▶ **Directive**:
Repeat the material below exactly, with no pictures.

--- START Data shown ---

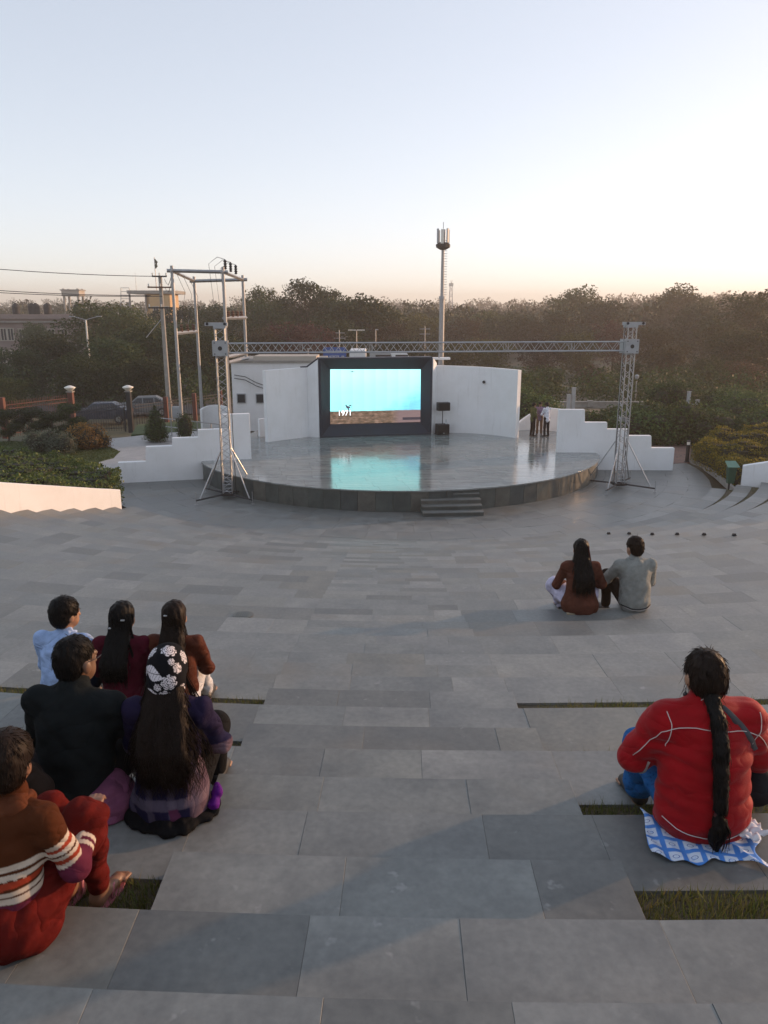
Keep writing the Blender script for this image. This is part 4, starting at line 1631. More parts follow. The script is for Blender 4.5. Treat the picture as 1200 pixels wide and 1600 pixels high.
# red fence to the left
fl0 = at(-70, 640, y=43.5)
fe = thing('fence', 'brick red iron fence at the left edge', 'fence', (l1.x, l1.y, l1.z))
fz = lambda p, top: at(*px_of(p)[:1], top, y=p[1]).z
A, B = Vector((fl0.x, fl0.y, 0)), Vector((l1.x, l1.y, 0))
def fence_run(root, A, B, zb, zt, step, mat, spear=True):
    d = (B - A)
    L = d.length
    n = int(L / step)
    for i in range(n):
        p = A.lerp(B, (i + .5) / n)
        b_, t_ = zb(i / n), zt(i / n)
        mb = MB().tube((p.x, p.y, b_), (p.x, p.y, t_), .016, n=5)
        if spear: mb.tube((p.x, p.y, t_), (p.x, p.y, t_ + .13), .028, .003, n=5)
        mb.build('bar', M[mat], root)
    for k in (.1, .82, .93):
        MB().tube((A.x, A.y, zb(0) + (zt(0) - zb(0)) * k), (B.x, B.y, zb(1) + (zt(1) - zb(1)) * k), .028, n=5).build('rail', M[mat], root)
fence_run(fe, A, B, lambda u: -.6, lambda u: 1.45 + .05 * u, .16, 'redpaint')
for px in (3, -66):
    u = (px + 70) / 180.0
    p = A.lerp(B, max(.01, min(.9, u * .92)))
    MB().box((p.x, p.y, .5), (.3, .3, 2.6)).build('pillar', M['redpaint'], fe)
# black gate between the lamps
ga = thing('gate', 'black iron gate between the two opal lamps', 'gate', (l1.x, l1.y, -.9))
fence_run(ga, Vector((l1.x + .3, l1.y, 0)), Vector((l2.x - .25, l2.y, 0)), lambda u: -.85, lambda u: .5 + .5 * u, .15, 'black', True)
MB().box((l2.x - .35, l2.y - .1, -.1), (.09, .09, 1.6)).build('gate_post', M['black'], ga)
# dark fence running off to the right
f2 = thing('fence', 'dark iron fence running behind the steel poles', 'fence', (l2.x, l2.y, -.9))
Bz = at(345, 612, y=58)
fence_run(f2, Vector((l2.x + .3, l2.y + .1, 0)), Vector((Bz.x, Bz.y, 0)), lambda u: -.9, lambda u: .92, .22, 'black')
for u in (.33, .66, .99):
    p = Vector((l2.x + .3, l2.y + .1, 0)).lerp(Vector((Bz.x, Bz.y, 0)), u)
    MB().box((p.x, p.y, 0.1), (.26, .26, 2.0)).build('pillar', M['redpaint'], f2)

# road
rd = MB()
pl_ = [(-60, 55.5), (-8, 61.5), (-8, 69), (-60, 63)]
rd.add([(x, y, terrain(x, y) + .05) for x, y in pl_], [(0, 1, 2, 3)])
M['asphalt'] = pm('asphalt', (.05, .05, .05), .9, 0, .3, 4, .4, .01)
pl_ = []
n = 14
vs, fs = [], []
for i in range(n + 1):
    x = -60 + 60 * i / n
    for dy in (0, 3.5, 7):
        y = 53.5 + .13 * (x + 60) + dy
        vs.append((x, y, -.86))
fs = [(3 * i + j, 3 * i + 3 + j, 3 * i + 4 + j, 3 * i + 1 + j) for i in range(n) for j in range(2)]
tag(MB().add(vs, fs).build('road', M['asphalt']), kind='structure')

M['glass'] = pm('dark_car_glass', (.02, .025, .03), .08, 0, .1, 3, 0)
M['headlamp'] = pm('headlamp_glass', (.7, .7, .68), .1, 0, .05, 5, 0)


def car(label, pos, rz, paint, tall=1.0):
    r_ = thing('parked_car', label, 'car', pos, rz)
    L, W = 4.1, 1.7
    # side outline, lofted over the width with tumblehome
    prof = [(-2.05, .35), (-2.08, .62), (-1.98, .88), (-1.2, .98), (-.55, 1.0), (1.5, 1.0), (1.98, .95), (2.05, .6), (2.0, .33)]
    cab = [(-1.05, .96), (-.45, 1.42 * tall), (.9, 1.46 * tall), (1.75, .98)]
    def loft(out, half, inset_top, nm, mat, z0):
        vs, n = [], len(out)
        zs = [z for _, z in out]
        for s_, k in ((-1, 1), (-1, .97), (1, .97), (1, 1)):
            for (x, z) in out:
                f_ = (z - min(zs)) / (max(zs) - min(zs) + 1e-6)
                y = s_ * (half - inset_top * f_ ** 2)
                vs.append((x if k == 1 else x, y * (1 if k == 1 else .6), z + (0 if k == 1 else .02 * f_)))
        fs = []
        for j in range(3):
            for i in range(n):
                fs.append((j * n + i, j * n + (i + 1) % n, (j + 1) * n + (i + 1) % n, (j + 1) * n + i))
        fs += [tuple(range(n)), tuple(range(4 * n - 1, 3 * n - 1, -1))]
        return MB().add(vs, fs).build(nm, mat, r_, False, True)
    loft(prof, W / 2, .05, 'body', paint, .3)
    loft(cab, W / 2 - .06, .2, 'cabin', paint, .9)
    for s_ in (-1, 1):
        y0, y1 = s_ * (W / 2 - .062 + .006), s_ * (W / 2 - .19)
        for (xa, xb, xc, xd) in ((-.9, -.1, -.1, -.42), (-.02, .75, .72, -.02), (.83, 1.5, .92, .8)):
            MB().add([(xa, y0, 1.0), (xb, y0, 1.0), (xc, y1, 1.36 * tall), (xd, y1, 1.36 * tall), (xa, y0 - s_ * .03, 1.0), (xb, y0 - s_ * .03, 1.0), (xc, y1 - s_ * .03, 1.36 * tall), (xd, y1 - s_ * .03, 1.36 * tall)], [(0, 1, 2, 3), (4, 7, 6, 5), (0, 4, 5, 1), (1, 5, 6, 2), (2, 6, 7, 3), (3, 7, 4, 0)]).build('window', M['glass'], r_, False, True)
        for x in (-1.3, 1.3):
            w_ = MB().tube((x, s_ * (W / 2 - .2), .31), (x, s_ * (W / 2 + .01), .31), .31, n=16).build('wheel', M['rubber'], r_, False, True)
            MB().tube((x, s_ * (W / 2), .31), (x, s_ * (W / 2 + .02), .31), .19, n=12).build('rim', M['chrome'], w_, False, True)
        MB().box((-2.04, s_ * .6, .7), (.08, .34, .16), ch=.02).build('headlight', M['headlamp'], r_, False, True)
        MB().box((2.02, s_ * .65, .78), (.06, .26, .2), ch=.015).build('tail_light', M['redpaint'], r_, False, True)
    MB().add([(-1.0, -.6, 1.02), (-1.0, .6, 1.02), (-.5, .52, 1.38 * tall), (-.5, -.52, 1.38 * tall), (-.97, -.6, 1.0), (-.97, .6, 1.0), (-.47, .52, 1.36 * tall), (-.47, -.52, 1.36 * tall)], [(0, 3, 2, 1), (4, 5, 6, 7), (0, 1, 5, 4), (1, 2, 6, 5), (2, 3, 7, 6), (3, 0, 4, 7)]).build('windscreen', M['glass'], r_, False, True)
    MB().box((-2.07, 0, .45), (.05, 1.3, .18), ch=.02).build('bumper', M['black'], r_, False, True)
    return r_


pb_ = at(160, 660, y=54.5)
car('dark parked car behind the black gate', (pb_.x, pb_.y, -.86), R(8), pm('dark_blue_paint', (.05, .06, .085), .25, .3, .1, 3, 0))
pb_ = at(228, 660, y=58.5)
car('grey parked car right of the second opal lamp', (pb_.x, pb_.y, -.86), R(12), pm('grey_paint', (.17, .175, .18), .35, .5, .1, 3, 0))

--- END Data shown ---

▶ **Exercise output**:
Keep writing the Blender script for this image. This is part 4, starting at line 1631. More parts follow. The script is for Blender 4.5. Treat the picture as 1200 pixels wide and 1600 pixels high.
# red fence to the left
fl0 = at(-70, 640, y=43.5)
fe = thing('fence', 'brick red iron fence at the left edge', 'fence', (l1.x, l1.y, l1.z))
fz = lambda p, top: at(*px_of(p)[:1], top, y=p[1]).z
A, B = Vector((fl0.x, fl0.y, 0)), Vector((l1.x, l1.y, 0))
def fence_run(root, A, B, zb, zt, step, mat, spear=True):
    d = (B - A)
    L = d.length
    n = int(L / step)
    for i in range(n):
        p = A.lerp(B, (i + .5) / n)
        b_, t_ = zb(i / n), zt(i / n)
        mb = MB().tube((p.x, p.y, b_), (p.x, p.y, t_), .016, n=5)
        if spear: mb.tube((p.x, p.y, t_), (p.x, p.y, t_ + .13), .028, .003, n=5)
        mb.build('bar', M[mat], root)
    for k in (.1, .82, .93):
        MB().tube((A.x, A.y, zb(0) + (zt(0) - zb(0)) * k), (B.x, B.y, zb(1) + (zt(1) - zb(1)) * k), .028, n=5).build('rail', M[mat], root)
fence_run(fe, A, B, lambda u: -.6, lambda u: 1.45 + .05 * u, .16, 'redpaint')
for px in (3, -66):
    u = (px + 70) / 180.0
    p = A.lerp(B, max(.01, min(.9, u * .92)))
    MB().box((p.x, p.y, .5), (.3, .3, 2.6)).build('pillar', M['redpaint'], fe)
# black gate between the lamps
ga = thing('gate', 'black iron gate between the two opal lamps', 'gate', (l1.x, l1.y, -.9))
fence_run(ga, Vector((l1.x + .3, l1.y, 0)), Vector((l2.x - .25, l2.y, 0)), lambda u: -.85, lambda u: .5 + .5 * u, .15, 'black', True)
MB().box((l2.x - .35, l2.y - .1, -.1), (.09, .09, 1.6)).build('gate_post', M['black'], ga)
# dark fence running off to the right
f2 = thing('fence', 'dark iron fence running behind the steel poles', 'fence', (l2.x, l2.y, -.9))
Bz = at(345, 612, y=58)
fence_run(f2, Vector((l2.x + .3, l2.y + .1, 0)), Vector((Bz.x, Bz.y, 0)), lambda u: -.9, lambda u: .92, .22, 'black')
for u in (.33, .66, .99):
    p = Vector((l2.x + .3, l2.y + .1, 0)).lerp(Vector((Bz.x, Bz.y, 0)), u)
    MB().box((p.x, p.y, 0.1), (.26, .26, 2.0)).build('pillar', M['redpaint'], f2)

# road
rd = MB()
pl_ = [(-60, 55.5), (-8, 61.5), (-8, 69), (-60, 63)]
rd.add([(x, y, terrain(x, y) + .05) for x, y in pl_], [(0, 1, 2, 3)])
M['asphalt'] = pm('asphalt', (.05, .05, .05), .9, 0, .3, 4, .4, .01)
pl_ = []
n = 14
vs, fs = [], []
for i in range(n + 1):
    x = -60 + 60 * i / n
    for dy in (0, 3.5, 7):
        y = 53.5 + .13 * (x + 60) + dy
        vs.append((x, y, -.86))
fs = [(3 * i + j, 3 * i + 3 + j, 3 * i + 4 + j, 3 * i + 1 + j) for i in range(n) for j in range(2)]
tag(MB().add(vs, fs).build('road', M['asphalt']), kind='structure')

M['glass'] = pm('dark_car_glass', (.02, .025, .03), .08, 0, .1, 3, 0)
M['headlamp'] = pm('headlamp_glass', (.7, .7, .68), .1, 0, .05, 5, 0)


def car(label, pos, rz, paint, tall=1.0):
    r_ = thing('parked_car', label, 'car', pos, rz)
    L, W = 4.1, 1.7
    # side outline, lofted over the width with tumblehome
    prof = [(-2.05, .35), (-2.08, .62), (-1.98, .88), (-1.2, .98), (-.55, 1.0), (1.5, 1.0), (1.98, .95), (2.05, .6), (2.0, .33)]
    cab = [(-1.05, .96), (-.45, 1.42 * tall), (.9, 1.46 * tall), (1.75, .98)]
    def loft(out, half, inset_top, nm, mat, z0):
        vs, n = [], len(out)
        zs = [z for _, z in out]
        for s_, k in ((-1, 1), (-1, .97), (1, .97), (1, 1)):
            for (x, z) in out:
                f_ = (z - min(zs)) / (max(zs) - min(zs) + 1e-6)
                y = s_ * (half - inset_top * f_ ** 2)
                vs.append((x if k == 1 else x, y * (1 if k == 1 else .6), z + (0 if k == 1 else .02 * f_)))
        fs = []
        for j in range(3):
            for i in range(n):
                fs.append((j * n + i, j * n + (i + 1) % n, (j + 1) * n + (i + 1) % n, (j + 1) * n + i))
        fs += [tuple(range(n)), tuple(range(4 * n - 1, 3 * n - 1, -1))]
        return MB().add(vs, fs).build(nm, mat, r_, False, True)
    loft(prof, W / 2, .05, 'body', paint, .3)
    loft(cab, W / 2 - .06, .2, 'cabin', paint, .9)
    for s_ in (-1, 1):
        y0, y1 = s_ * (W / 2 - .062 + .006), s_ * (W / 2 - .19)
        for (xa, xb, xc, xd) in ((-.9, -.1, -.1, -.42), (-.02, .75, .72, -.02), (.83, 1.5, .92, .8)):
            MB().add([(xa, y0, 1.0), (xb, y0, 1.0), (xc, y1, 1.36 * tall), (xd, y1, 1.36 * tall), (xa, y0 - s_ * .03, 1.0), (xb, y0 - s_ * .03, 1.0), (xc, y1 - s_ * .03, 1.36 * tall), (xd, y1 - s_ * .03, 1.36 * tall)], [(0, 1, 2, 3), (4, 7, 6, 5), (0, 4, 5, 1), (1, 5, 6, 2), (2, 6, 7, 3), (3, 7, 4, 0)]).build('window', M['glass'], r_, False, True)
        for x in (-1.3, 1.3):
            w_ = MB().tube((x, s_ * (W / 2 - .2), .31), (x, s_ * (W / 2 + .01), .31), .31, n=16).build('wheel', M['rubber'], r_, False, True)
            MB().tube((x, s_ * (W / 2), .31), (x, s_ * (W / 2 + .02), .31), .19, n=12).build('rim', M['chrome'], w_, False, True)
        MB().box((-2.04, s_ * .6, .7), (.08, .34, .16), ch=.02).build('headlight', M['headlamp'], r_, False, True)
        MB().box((2.02, s_ * .65, .78), (.06, .26, .2), ch=.015).build('tail_light', M['redpaint'], r_, False, True)
    MB().add([(-1.0, -.6, 1.02), (-1.0, .6, 1.02), (-.5, .52, 1.38 * tall), (-.5, -.52, 1.38 * tall), (-.97, -.6, 1.0), (-.97, .6, 1.0), (-.47, .52, 1.36 * tall), (-.47, -.52, 1.36 * tall)], [(0, 3, 2, 1), (4, 5, 6, 7), (0, 1, 5, 4), (1, 2, 6, 5), (2, 3, 7, 6), (3, 0, 4, 7)]).build('windscreen', M['glass'], r_, False, True)
    MB().box((-2.07, 0, .45), (.05, 1.3, .18), ch=.02).build('bumper', M['black'], r_, False, True)
    return r_


pb_ = at(160, 660, y=54.5)
car('dark parked car behind the black gate', (pb_.x, pb_.y, -.86), R(8), pm('dark_blue_paint', (.05, .06, .085), .25, .3, .1, 3, 0))
pb_ = at(228, 660, y=58.5)
car('grey parked car right of the second opal lamp', (pb_.x, pb_.y, -.86), R(12), pm('grey_paint', (.17, .175, .18), .35, .5, .1, 3, 0))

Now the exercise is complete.